ただし、本書を一般読書界に紹介する意義はとても大きい。アーノルド・トインビーに傾倒する者が表現するならば、世界史はアジアから始まってユーロアジアを迂回し、しかるのち再びアジアに向かうからである。先ごろヘーゲル哲学研究者2名と南方熊楠研究者と私とで『「裏日本」文化ルネッサンス』(社会評論社、2011年)を刊行したが、歴史の裏(オリエント)を知らぬものはしばしば表(オクシデント)を裏に反(かえ)して生きることになる。
「ヘーゲルがオリエントをどう見たか、これを、オリエント極東の日本にいる哲学研究者自身が直視し検討することは、本来的な意義がある。オリエントに投げかけられたヘーゲルの理解は、我々自身の哲学的思索に大きな課題となっていることだけは間違いない。我々の現在の生き方は、オリエントの実体性の呪縛から脱しえているかどうか、ということである。
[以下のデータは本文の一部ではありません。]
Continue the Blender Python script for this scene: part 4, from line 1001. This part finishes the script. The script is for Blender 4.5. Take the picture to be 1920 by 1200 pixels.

・・・我々の研究は、ベルリン期のヘーゲルが「世界史哲学講義」を中心として展開した歴史像のうちその最初の世界である「オリエント世界」の議論構造を検討するもので、このさい、ヘーゲルが用いた資料源泉を究明することを通じてその構造を哲学的に解明することを目的として取り組まれた。また、それとともに、当時の文化接触のなかでの議論状況や影響関係においてヘーゲルが抱いた「オリエント」観を哲学的に評価することもこの研究の目的とした。」(5頁から引用)
もくじ(一部)
「ヘーゲルとオリエント」のあけぼの
1.1822/23年の「世界史の哲学」講義における中国の取り扱いについて(石川伊織)
2.ヘーゲルの「世界史の哲学」におけるオリエント世界とそのインド世界の位置づけ(神山伸弘)
3.ヘーゲルのインド論―理論と実証―(柴田隆行)
4.1822/23年「世界史哲学講義」におけるヘーゲルの仏教理解(久間泰賢)
5.1822/23年世界史哲学講義ペルシア論に於けるユダヤ教評価の転回(早瀬 明)
6.ヘーゲルのイスラーム理解(東長 靖)
7.ヘーゲルのエジプト論―特殊な主体性から普遍者の自覚へ―(権佐武志)
8.ヘーゲルとヘロドトス―哲学と歴史の邂逅―(栗原裕次)
9.ヘーゲルとオリエンタリズム―西洋思想からの一考察―(田中智彦)
10.ヘーゲル「世界哲学講義」と西田幾太郎のインド論―Abstraktionと絶対否定―(板橋勇仁)
ほかに以下のような目次となっている。
II 公開講演会
III 資料A
IV 資料B
V 文献目録
VI 研究会記録
ほかの執筆者は以下のとおり。赤石憲昭、赤松明彦、井川義次、小井沼広嗣、小島優子、酒井智宏、色摩泰匡、滝口清榮、橋本敬司、三重野清顕。